President Saleh to snatch first Arab patent in democracy [Archives:2005/870/Opinion]

August 22 2005

By Prof. Dr. Abdulaziz al-Tarb
Was it coincidence pr timing that made President Saleh announce a surprise decision – declaring on the anniversary of his inauguration not o run for a new presidential term. Having been a president for 27 years, is he going to retain the chair or take it over after another president?

Analysts have now different opinions regarding President Saleh's new and brave decision. Some think it is a maneuver meant to make his allies pressurize him to stay. Others say it is a move to absorb dissatisfaction at his long stay in power. Such dissatisfaction is notable in many Arab countries and it is of such sentiment that President Saleh fears. Another opinion claims that the announcement is a move to manage the current situation which is colored with increased opposition and economic deterioration.
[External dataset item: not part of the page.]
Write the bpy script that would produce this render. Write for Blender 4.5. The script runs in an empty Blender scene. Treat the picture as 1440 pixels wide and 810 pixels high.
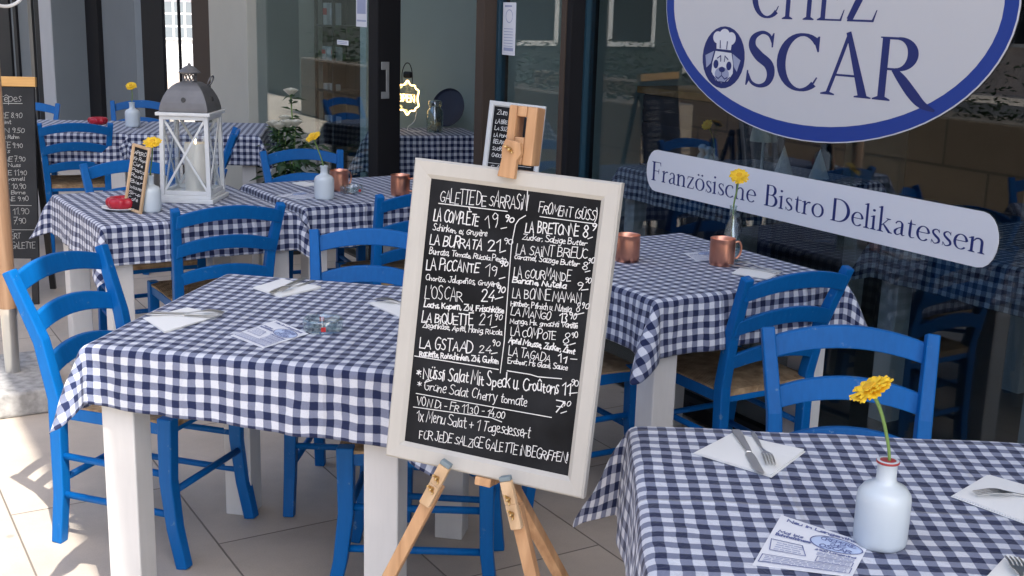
import bpy, bmesh, math, random
from mathutils import Vector, Matrix
rad = math.radians
C = bpy.context.scene.collection
scene = bpy.context.scene
random.seed(7)

# ------------------------------------------------------------------ camera
cd = bpy.data.cameras.new('camera'); cam = bpy.data.objects.new('camera', cd); C.objects.link(cam)
cd.sensor_width = 36.0; cd.lens = 1664.92/1440*36
cd.clip_start = 0.05; cd.clip_end = 500
_r = Vector((0.99956975, 0.00679486, 0.02853323)); _u = Vector((-0.02933114, 0.23156063, 0.9723782)); _f = Vector((0, 0.97279674, -0.2316603))
m = Matrix.Identity(4)
for i in range(3):
    m[i][0] = _r[i]; m[i][1] = _u[i]; m[i][2] = -_f[i]
m.translation = Vector((0, 0, 1.5836))
cam.matrix_world = m
scene.camera = cam
scene.render.resolution_x = 1024; scene.render.resolution_y = 576

# ------------------------------------------------------------------ sky, sun, exposure
SUN = Vector((0.243, -0.490, 0.837)).normalized()
w = bpy.data.worlds.new('World'); scene.world = w; w.use_nodes = True
nt = w.node_tree; bg = nt.nodes['Background']
sky = nt.nodes.new('ShaderNodeTexSky'); sky.sky_type = 'NISHITA'; sky.sun_disc = False
sky.sun_elevation = math.asin(SUN.z); sky.sun_rotation = math.atan2(SUN.x, SUN.y)
sky.air_density = 1.0; sky.dust_density = 3.0; sky.ozone_density = 1.3
nt.links.new(sky.outputs['Color'], bg.inputs['Color']); bg.inputs['Strength'].default_value = 0.15
sd = bpy.data.lights.new('sun', 'SUN'); sd.energy = 2.9; sd.angle = rad(0.5); sd.color = (1.0, 0.95, 0.87)
so = bpy.data.objects.new('sun', sd); C.objects.link(so); so.rotation_euler = SUN.to_track_quat('Z', 'Y').to_euler()
scene.view_settings.view_transform = 'Standard'; scene.view_settings.look = 'None'
scene.view_settings.exposure = 1.46; scene.view_settings.gamma = 1.0
scene.view_settings.use_curve_mapping = False

# ------------------------------------------------------------------ facade frame: s runs along the shop front (away, left), t goes into the shop
PHI = 0.544720
E1 = Vector((math.cos(PHI), math.sin(PHI), 0)); U = Vector((-math.sin(PHI), math.cos(PHI), 0))
def ST(s, t, z=0.0): return U*s + E1*t + Vector((0, 0, z))
# local frame of shop objects: x = E1 (into shop), y = U (along front)

# ------------------------------------------------------------------ materials
M = {}
def mat(name, col, rough=0.6, metal=0.0, noise=0.0, nscale=30.0, bump=0.0, bscale=80.0, spec=0.5, emit=None, es=0.0, coat=0.0, sub=0.0):
    m_ = bpy.data.materials.new(name); m_.use_nodes = True
    n = m_.node_tree.nodes; l = m_.node_tree.links; b = n['Principled BSDF']
    b.inputs['Base Color'].default_value = (*col, 1); b.inputs['Roughness'].default_value = rough
    b.inputs['Metallic'].default_value = metal; b.inputs['Specular IOR Level'].default_value = spec
    b.inputs['Coat Weight'].default_value = coat
    if sub: b.inputs['Subsurface Weight'].default_value = sub; b.inputs['Subsurface Radius'].default_value = (.01, .01, .01)
    tc = n.new('ShaderNodeTexCoord')
    if noise:
        t = n.new('ShaderNodeTexNoise'); t.inputs['Scale'].default_value = nscale; t.inputs['Detail'].default_value = 6
        l.new(tc.outputs['Object'], t.inputs['Vector'])
        mr = n.new('ShaderNodeMapRange'); mr.inputs['From Min'].default_value = .3; mr.inputs['From Max'].default_value = .7
        mr.inputs['To Min'].default_value = 1-noise; mr.inputs['To Max'].default_value = 1+noise
        l.new(t.outputs['Fac'], mr.inputs['Value'])
        mx = n.new('ShaderNodeVectorMath'); mx.operation = 'SCALE'; mx.inputs[0].default_value = col
        l.new(mr.outputs['Result'], mx.inputs['Scale']); l.new(mx.outputs['Vector'], b.inputs['Base Color'])
    if bump:
        t = n.new('ShaderNodeTexNoise'); t.inputs['Scale'].default_value = bscale; t.inputs['Detail'].default_value = 4
        l.new(tc.outputs['Object'], t.inputs['Vector'])
        bp = n.new('ShaderNodeBump'); bp.inputs['Strength'].default_value = bump; bp.inputs['Distance'].default_value = .002
        l.new(t.outputs['Fac'], bp.inputs['Height']); l.new(bp.outputs['Normal'], b.inputs['Normal'])
    if emit: b.inputs['Emission Color'].default_value = (*emit, 1); b.inputs['Emission Strength'].default_value = es
    M[name] = m_
    return m_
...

An unlikely opinion says that President Saleh wanted to stand out in the communi9ty of Arab leaders, embarrass his fellow leaders and open a long closed door.

Anyhow, it is a courageous and clever tactic conveying a sense of sacrifice and intimacy with the common people. It shows that President Saleh has the desire to reshape the Yemeni reality in such a way as to fall in line with international obligations. As wisdom is originally from Yemen, President Saleh's move proves it and realizes the proverbial historical saying, “From Sana'a does come the new.”
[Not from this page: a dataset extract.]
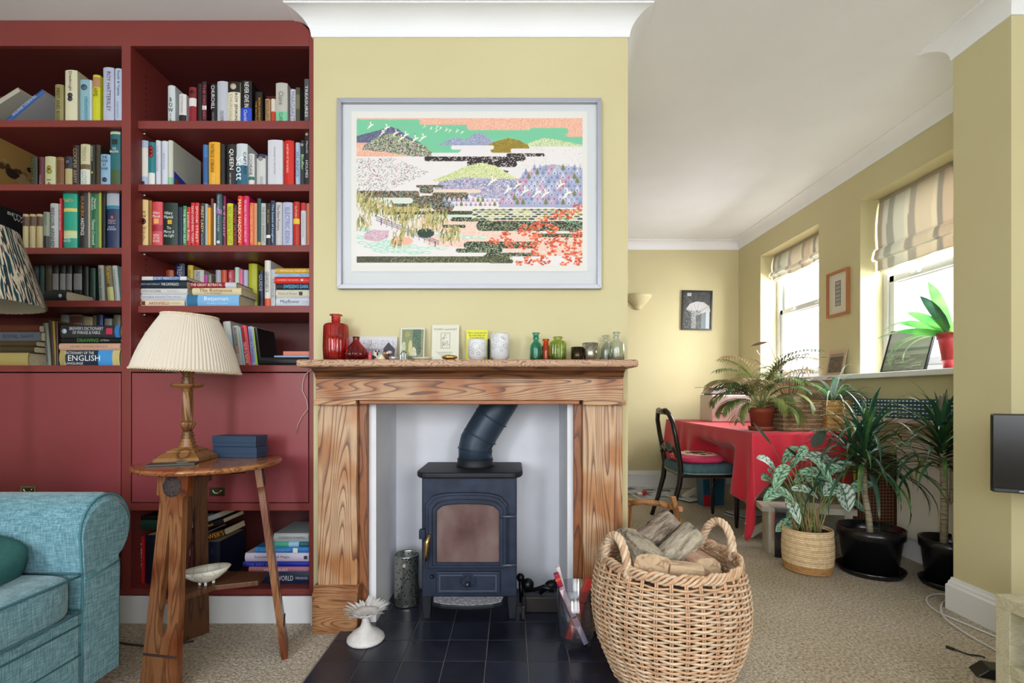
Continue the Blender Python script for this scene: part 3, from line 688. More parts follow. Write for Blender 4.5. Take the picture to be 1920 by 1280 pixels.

The Arab history know nobody who abandoned power while he was powerful and strong except for Siwar al-Thahab. Will the Yemeni President break the rule and add his name to Siwar al-Thahab, Sudanese, who divorced power as soon as he captured it making a history that could not have been achieved by a century in power.
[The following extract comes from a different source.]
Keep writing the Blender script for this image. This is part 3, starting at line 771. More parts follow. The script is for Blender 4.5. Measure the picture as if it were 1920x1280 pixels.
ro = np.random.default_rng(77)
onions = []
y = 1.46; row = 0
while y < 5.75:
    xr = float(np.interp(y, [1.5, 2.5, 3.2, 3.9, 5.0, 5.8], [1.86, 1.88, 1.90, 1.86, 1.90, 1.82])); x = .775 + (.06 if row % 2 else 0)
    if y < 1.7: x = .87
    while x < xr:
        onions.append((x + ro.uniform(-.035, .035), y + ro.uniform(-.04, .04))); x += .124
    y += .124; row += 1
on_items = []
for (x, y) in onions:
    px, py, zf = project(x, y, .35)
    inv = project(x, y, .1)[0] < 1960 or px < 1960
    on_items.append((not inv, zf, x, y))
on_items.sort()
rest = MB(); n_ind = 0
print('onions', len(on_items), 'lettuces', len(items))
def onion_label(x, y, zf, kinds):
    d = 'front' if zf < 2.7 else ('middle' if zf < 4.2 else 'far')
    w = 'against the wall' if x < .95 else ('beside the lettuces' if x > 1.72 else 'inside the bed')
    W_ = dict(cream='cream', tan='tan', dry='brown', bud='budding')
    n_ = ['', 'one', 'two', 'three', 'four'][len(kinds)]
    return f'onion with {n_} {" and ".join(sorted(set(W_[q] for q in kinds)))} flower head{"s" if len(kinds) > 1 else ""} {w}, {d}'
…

I don't know the direct and indirect reasons that led to such a brave decision. I don't' know whether it is a political tactic either. My acquaintances in Yemen's presidential community and prestigious statesmen and observers were more surprised than I was. An examination of the President's address which included the resignation announcement cannot draw a clear-cut final conclusion.

How do other Arab states look at us? Which states will be affected by the decision? How does the US think of it? will the US incorporate the decision in its efforts for accomplishing the democratic project, holding it as a living example to refute any Arab special-case claims.

Once outside the office, will President Saleh concentrate on reorganizing his party? Or will he be satisfied with leading the party and influencing the election of the coming President? Will he retreat into his home sitting to write his own diaries?

Will President Saleh revoke his decision? We know that in the wake of 1967 defeat, Abdulnasser resigned and crowds streamed into streets forcing him back to power. Will the Ruling Party, at the right moment, force demos for the same purpose?

Arabs have been waiting for such a move from any regime. We in Yemen have too. We paid much in the absence of democracy, transfer of power, development and human rights. We have become the laughing stock of the world. A country like Senegal with more difficult conditions, was able to bring in democracy and establish a transfer of power convention. This Senegalese ability, as some might maintain, may be by virtue of their being non-Arabs.

I would like to ask whether it is some sort of fate that Arabs have no transfer of power and have their presidents rule permanently to death. Is this in any way related to our culture, traditions, heritage, values, concepts, etc.? If so, changing our culture, I believe, would be much easier than confining our societies to such a harsh painful situation of no democracy and no transfer of power. Some may disagree and brand me as an extremist. However, we should ask why other peoples, thought not to have respectable culture, have excelled Arabs in terms of democracy, participation, and transfer of power?

This Middle East was the beacon of the World and the citadel of civilization. Who turned it into a desert unable to grow the sapling of democracy? And if it grows it doesn't yield fruits and if it yields such fruits are very bitter. Shouldn't we ponder on what is happening in Iraq?

We are perplexed. Nobody can hang the bell in the Arab World. Now, it is very much surprising that a leader wants to hang the bell. The mice are stunned for they have been deliberating thought a century how to hang the bell. Now they cannot understand why the cat willingly hangs the bell. Is the cat fed up with the mice's patience and helplessness?

The unanswered question may end up with a first patent in the field of democracy in the Arab World registered under the name of President Saleh. We yearn for his establishing the tradition of peaceful power transfer during our life, as he and his comrades reunified Yemen. Will that be possible in our life span?